Principalmente informo que o CAR Coletivo da Comunidade Jaranduba (recibo PA-1502509-768966B61A2644698CE920F874AB48EA) foi registrado em 28 de novembro de 2019, num esforço conjunto entre o STTR de Chaves, Fetagri e Semas para lançar o primeiro CAR Coletivo no módulo Povos e Comunidades Tradicionais (PCT)

 

A abertura de módulo PCT somente em 2019 - lembrando que o CAR é dispositivo do código florestal de 2012 e previa a adequação deste aos Povos da Floresta - foi resultado da pressão do Ministério Público Estadual e de organizações da sociedade civil como Malungu, Fetagri e sindicatos afiliados, Grupo Carta de Belém, ONG FASE, Universidade Federal do Pará, Comissão Pastoral da Terra e diversas outras instituições para que o CAR Coletivo fosse reconhecido como um direito.

 

Este resumo é para provocar estudos futuros sobre o tema. De minha parte, sigo na tarefa de estudar outros territórios que conseguiram registrar seu território no sistema CAR.

 

 

Soberania da Comunicação é não deixar que te façam invisível, sem voz e sem memória.

 

 



domingo, 25 de outubro de 2020

Amnésia da Paisagem



Belém, do meu escritório, 25 de outubro de 2020.


Tu sabes o que é Amnésia da Paisagem

Sabes aquele igarapé que foi aterrado pra virar estrada?

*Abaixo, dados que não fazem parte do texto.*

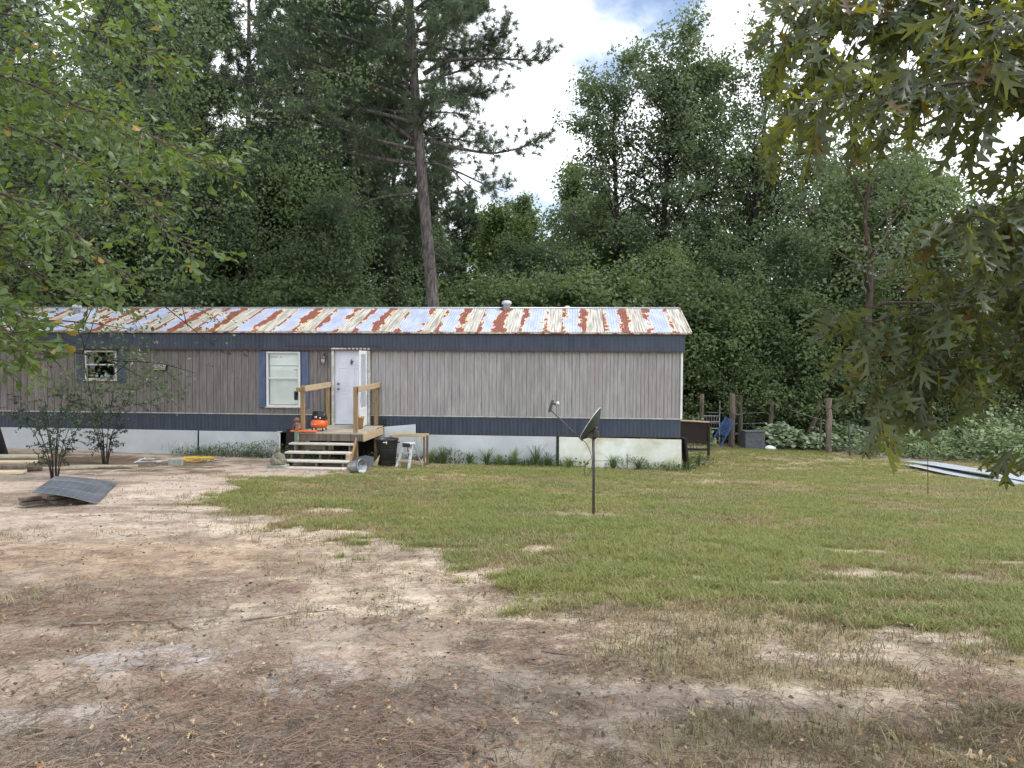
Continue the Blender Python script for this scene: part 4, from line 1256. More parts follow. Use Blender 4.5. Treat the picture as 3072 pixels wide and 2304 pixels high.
for k in range(5): m.box((-0.10, 0.0, 0.40 + k * 0.018), (0.115, 0.125, 0.007))
m.build('motor_and_pump', M['black'], ac)
m = MB(); m.tube([(-0.17, 0, 0.28), (-0.17, 0, 0.38), (-0.13, 0, 0.45), (-0.02, 0, 0.47), (0.08, 0, 0.455), (0.15, 0, 0.41), (0.19, 0, 0.32)], 0.014, 8); m.build('carry_handle', M['black'], ac)
m = MB(); m.lathe([(0, 0), (0.032, 0), (0.032, 0.02), (0, 0.02)], 16, rotm(RAD(90), 0, 0), (-0.05, -0.11, 0.33)); m.lathe([(0, 0), (0.026, 0), (0.026, 0.02), (0, 0.02)], 16, rotm(RAD(90), 0, 0), (0.06, -0.12, 0.31)); m.build('gauge', M['alu'], ac)
fc = bpy.data.curves.new('lettering', 'FONT'); fc.body = 'RIDGID'; fc.size = 0.055; fc.align_x = 'CENTER'; fc.extrude = 0.001
fo = bpy.data.objects.new('lettering', fc); COL.objects.link(fo)
dg = bpy.context.evaluated_depsgraph_get()
tm_ = bpy.data.meshes.new_from_object(fo.evaluated_get(dg)); bpy.data.objects.remove(fo)
for v in tm_.vertices:        # wrap the lettering round the tank
    a = v.co.x / 0.217
    y, z = v.co.y, v.co.z
    v.co = (0.2185 * math.sin(a), -(0.2185 + z) * math.cos(a), y + 0.145)
tm_.materials.clear()
lt = link('lettering', tm_, M['white'], ac); lt.rotation_euler = (0, 0, -0.35)

# flower pot / bucket by the storm door
m = MB(); m.lathe([(0, 0), (0.10, 0), (0.125, 0.26), (0.14, 0.27), (0.14, 0.31), (0.125, 0.31), (0.11, 0.27), (0.09, 0.02), (0, 0.02)], 24)
tag(m.build('brown_pot', mat('tan_clay', lin(176, 140, 104), lin(150, 116, 84), 6, rough=0.8), None, HW(-8.30, -0.95 , DZ)), 'tan pot on the deck behind the right front post', 'pot')

# trash can
tc_ = thing('trash_can', 'black round plastic trash can without a lid beside the porch', 'trash can', (-3.07, 18.82, G(-3.07, 18.82)))
m = MB()
m.lathe([(0, 0), (0.205, 0), (0.215, 0.02), (0.226, 0.25), (0.240, 0.47), (0.252, 0.475), (0.258, 0.50), (0.265, 0.64), (0.285, 0.655), (0.287, 0.69), (0.278, 0.70), (0.262, 0.69), (0.25, 0.5), (0.21, 0.03), (0, 0.03)], 40)
m.build('body', M['black'], tc_)
for s in (-1, 1):
    h = MB(); h.box((s * 0.30, 0, 0.60), (0.03, 0.12, 0.025), None, 0.006); h.box((s * 0.28, -0.055, 0.605), (0.05, 0.015, 0.025)); h.box((s * 0.28, 0.055, 0.605), (0.05, 0.015, 0.025)); h.build('handle', M['black'], tc_)
h = MB(); h.box((0.0, -0.283, 0.625), (0.10, 0.03, 0.025), None, 0.006); h.box((0.035, -0.295, 0.62), (0.02, 0.02, 0.07), None, 0.004); h.build('front_clip', M['light_grey'], tc_)

# open box frame of timber behind the can
BX = (-2.62, 19.55)
wf = thing('lumber_stand', 'open box frame of bare lumber standing behind the step ladder', 'wooden frame', (*BX, G(*BX)), TH)
Wf, Df, Hf = 0.86, 0.42, 0.74
for x in (-Wf / 2, Wf / 2):
    for y in (-Df / 2, Df / 2):
        m = MB(); m.box((x, y, Hf / 2), (0.045, 0.085, Hf), None, 0.004); m.build('leg', M['wood_old'] if x > 0 else M['wood_new'], wf)
for y in (-Df / 2, Df / 2):
    m = MB(); m.box((0, y, Hf + 0.022), (Wf + 0.06, 0.09, 0.042), None, 0.004); m.build('top_rail', M['wood_h'], wf)
for x in (-Wf / 2 + 0.047, Wf / 2 - 0.047):
    m = MB(); m.box((x, 0, Hf - 0.09), (0.045, Df + 0.14, 0.14), None, 0.004); m.build('side_rail', M['wood_pale'], wf)
    m = MB(); m.box((x, 0, 0.10), (0.045, Df + 0.10, 0.14), None, 0.004); m.build('bottom_rail', M['wood_pale'], wf)
m = MB(); m.bar((-0.30, -0.24, 0.16), (0.42, -0.28, 0.07), 0.04, 0.09); m.build('loose_rail', M['wood_pale'], wf)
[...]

Ou aquela sumaumeira que foi tombada para virar condomínio? Tu não lembras? Ahh, não é do vosso tempo jovem? Mas seu Leonam, vizinho meu aqui do bairro da Marambaia, antes de deixar este plano, contava que existiam vários igarapés, lagos e olhos d´água no bairro. Não acreditas? Pois eu acredito dada a existência da mata da Marinha com seu fragmento de biodiversidade no meio de Belém do Pará. Lá dentro, seguem os humildes córregos, refugiados agora.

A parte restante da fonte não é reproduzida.